Tell jokes
I'm actually against abortion.
Just go to the car wash and tell 'em you ate too much red pasta!
My mom tells me to stop with the suicide jokes, and I replied with, "It's not that deep."
For some reason, when my mom eats hot dogs, she likes to lick and suck on it first. As a son, can anyone tell me why?
I have a pun, but I will nut tell you!
A son tells his father, "I have an imaginary girlfriend."
The father sighs and says, "You know, you could do better."
"Thanks Dad," the son says.
The father shakes his head and goes, "I was talking to your girlfriend."
Grandpa: "Sonny, let me tell you something. There's only one damn thing in this whole world worse than Alzheimer's."
Boy: "What's that?"
Grandpa: "What's what?"
My mom tells me and my sister to stop fighting. "Mom! You and Dad need to stop!"
Walk up to the quiet kid and tell him to hang in there. Trust me, you won’t regret it.
I would tell a dad joke, but it already left me.
Q: How can you tell if a vampire is sick?
A: By how much he's coffin.
Someone stole my grass today. I went to the police, and they said: "What's wrong?" I said, "How could you tell something was wrong?" They replied, "You were looking forlorn."
It is reported that when Churchill met Stalin at Yalta, they discussed their hobbies.

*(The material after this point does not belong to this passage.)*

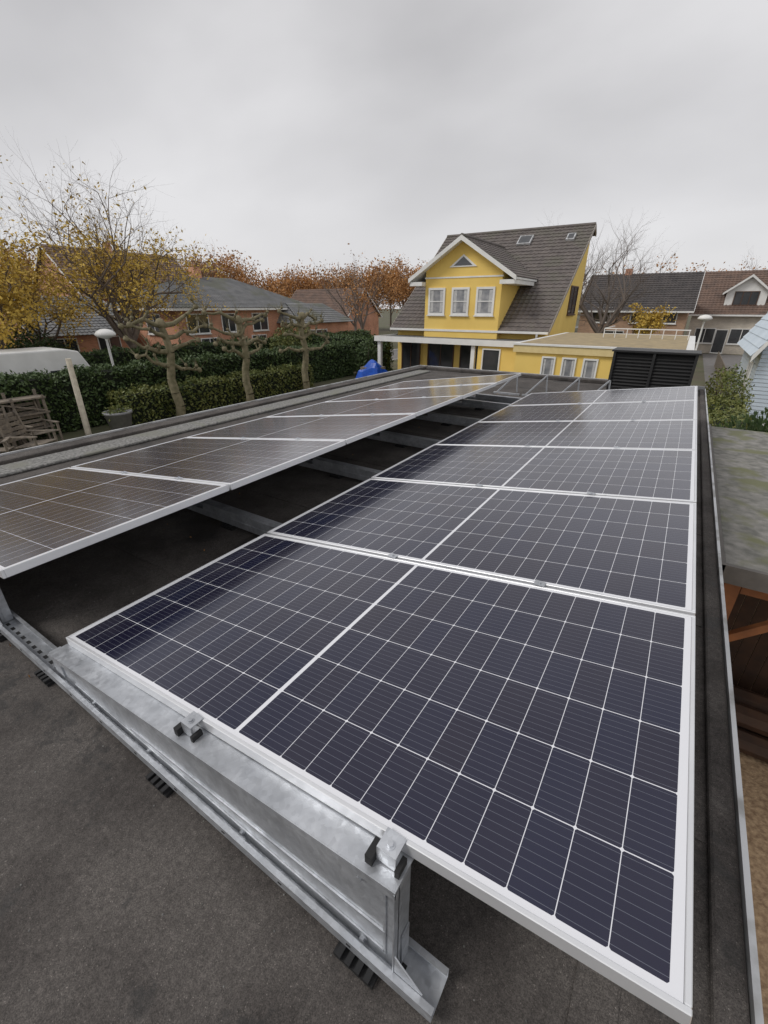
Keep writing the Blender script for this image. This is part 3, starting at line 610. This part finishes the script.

Churchill said: "I collect the jokes people tell me about me."
"That's a coincidence," said Stalin, "I collect the people who tell jokes about me."
SPOILER ALERT...
I was going to tell you a joke about Thanos, but T. S. snapped it away!
Mom tells her son to go to the other kid, to walk to the kid just standing still, to clap so the kid can hear and move out of the way of the car.
But her son was blind, the other kid had no legs so he couldn't walk, and the kid has no arms so he couldn't clap, and the kid died because he couldn't hear; he was deaf.
Roses are red,
I don't know what is brass.
I tell myself,
"Don't touch grass."
If you have anger problems, hit an orphan, because who are they going to tell? Not their parents.
I like telling dad jokes.
He laughs at most of them.
How do you tell if someone is depressed?
The brains on the wall.
What’s a reverse exorcism?
It’s when the demon tells the priest to get out of the child.
A blind man walks into a woman's bar and asks the person next to him if she would like to hear a blonde joke. The woman says, "Before you tell your joke, you should know the bartender is blonde and has a shotgun, the bouncer is blonde and has a baseball bat, the two playing music are blonde and have pistols. Do you still want to tell that joke, cowboy?" He thought for a second and said, "Not if I have to explain it five times."